**Stated exercise**
The required output consists solely of the lines from the top of the listing through the line containing "cable('tangle of pale", transcribed exactly.

**Data block**
-*-

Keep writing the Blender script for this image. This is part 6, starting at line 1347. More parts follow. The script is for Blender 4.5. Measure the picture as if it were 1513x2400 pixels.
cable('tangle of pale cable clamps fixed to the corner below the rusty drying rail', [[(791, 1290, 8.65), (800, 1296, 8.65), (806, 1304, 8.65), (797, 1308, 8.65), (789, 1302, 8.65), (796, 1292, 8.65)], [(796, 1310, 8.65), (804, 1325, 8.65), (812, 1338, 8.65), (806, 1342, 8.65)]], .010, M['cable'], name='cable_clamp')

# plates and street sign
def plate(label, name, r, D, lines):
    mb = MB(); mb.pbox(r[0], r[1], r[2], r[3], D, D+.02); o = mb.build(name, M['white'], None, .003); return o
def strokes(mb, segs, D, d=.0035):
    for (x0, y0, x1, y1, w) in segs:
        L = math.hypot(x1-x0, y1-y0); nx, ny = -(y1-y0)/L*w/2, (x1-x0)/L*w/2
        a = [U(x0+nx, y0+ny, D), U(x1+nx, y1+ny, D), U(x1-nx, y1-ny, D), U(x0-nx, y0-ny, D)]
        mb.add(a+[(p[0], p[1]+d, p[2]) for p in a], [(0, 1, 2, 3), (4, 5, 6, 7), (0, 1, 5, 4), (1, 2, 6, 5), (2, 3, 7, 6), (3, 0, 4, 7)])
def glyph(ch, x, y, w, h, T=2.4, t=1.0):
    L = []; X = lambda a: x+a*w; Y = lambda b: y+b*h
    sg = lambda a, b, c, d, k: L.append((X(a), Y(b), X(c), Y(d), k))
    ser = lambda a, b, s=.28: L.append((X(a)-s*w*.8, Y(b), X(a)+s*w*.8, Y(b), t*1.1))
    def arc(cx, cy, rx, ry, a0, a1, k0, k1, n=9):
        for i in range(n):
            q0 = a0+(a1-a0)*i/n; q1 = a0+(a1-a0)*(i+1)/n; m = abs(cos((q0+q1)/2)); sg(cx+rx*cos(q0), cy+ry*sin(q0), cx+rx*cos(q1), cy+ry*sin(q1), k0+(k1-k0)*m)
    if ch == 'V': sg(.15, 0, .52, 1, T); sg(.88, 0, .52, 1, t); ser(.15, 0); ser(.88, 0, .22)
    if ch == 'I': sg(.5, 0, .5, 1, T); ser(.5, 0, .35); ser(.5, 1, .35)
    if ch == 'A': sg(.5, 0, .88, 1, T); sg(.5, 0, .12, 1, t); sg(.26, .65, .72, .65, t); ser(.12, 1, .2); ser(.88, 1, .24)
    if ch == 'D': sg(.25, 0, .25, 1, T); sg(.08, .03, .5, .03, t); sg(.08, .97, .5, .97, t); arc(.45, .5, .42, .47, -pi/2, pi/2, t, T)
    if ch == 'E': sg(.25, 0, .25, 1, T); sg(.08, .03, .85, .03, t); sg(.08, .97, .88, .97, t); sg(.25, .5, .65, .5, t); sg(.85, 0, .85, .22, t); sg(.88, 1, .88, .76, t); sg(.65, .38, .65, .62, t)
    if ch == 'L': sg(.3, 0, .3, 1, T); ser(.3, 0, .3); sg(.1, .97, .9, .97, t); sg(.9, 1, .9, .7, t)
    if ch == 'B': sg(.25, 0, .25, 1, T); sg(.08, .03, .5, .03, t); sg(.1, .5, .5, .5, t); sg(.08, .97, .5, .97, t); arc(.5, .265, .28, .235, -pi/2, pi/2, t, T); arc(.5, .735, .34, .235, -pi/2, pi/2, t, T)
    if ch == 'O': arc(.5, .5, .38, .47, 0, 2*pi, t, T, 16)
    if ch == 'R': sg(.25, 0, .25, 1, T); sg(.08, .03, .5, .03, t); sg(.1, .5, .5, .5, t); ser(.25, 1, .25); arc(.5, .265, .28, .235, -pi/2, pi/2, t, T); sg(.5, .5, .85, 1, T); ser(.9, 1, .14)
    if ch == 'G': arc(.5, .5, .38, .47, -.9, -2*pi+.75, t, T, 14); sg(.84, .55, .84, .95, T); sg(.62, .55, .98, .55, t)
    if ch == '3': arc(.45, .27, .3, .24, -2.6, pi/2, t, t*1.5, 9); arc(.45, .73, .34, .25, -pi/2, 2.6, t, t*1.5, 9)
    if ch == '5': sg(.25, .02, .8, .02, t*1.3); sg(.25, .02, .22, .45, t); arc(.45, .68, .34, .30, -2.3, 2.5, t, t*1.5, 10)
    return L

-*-

**Correct output**
Keep writing the Blender script for this image. This is part 6, starting at line 1347. More parts follow. The script is for Blender 4.5. Measure the picture as if it were 1513x2400 pixels.
cable('tangle of pale cable clamps fixed to the corner below the rusty drying rail', [[(791, 1290, 8.65), (800, 1296, 8.65), (806, 1304, 8.65), (797, 1308, 8.65), (789, 1302, 8.65), (796, 1292, 8.65)], [(796, 1310, 8.65), (804, 1325, 8.65), (812, 1338, 8.65), (806, 1342, 8.65)]], .010, M['cable'], name='cable_clamp')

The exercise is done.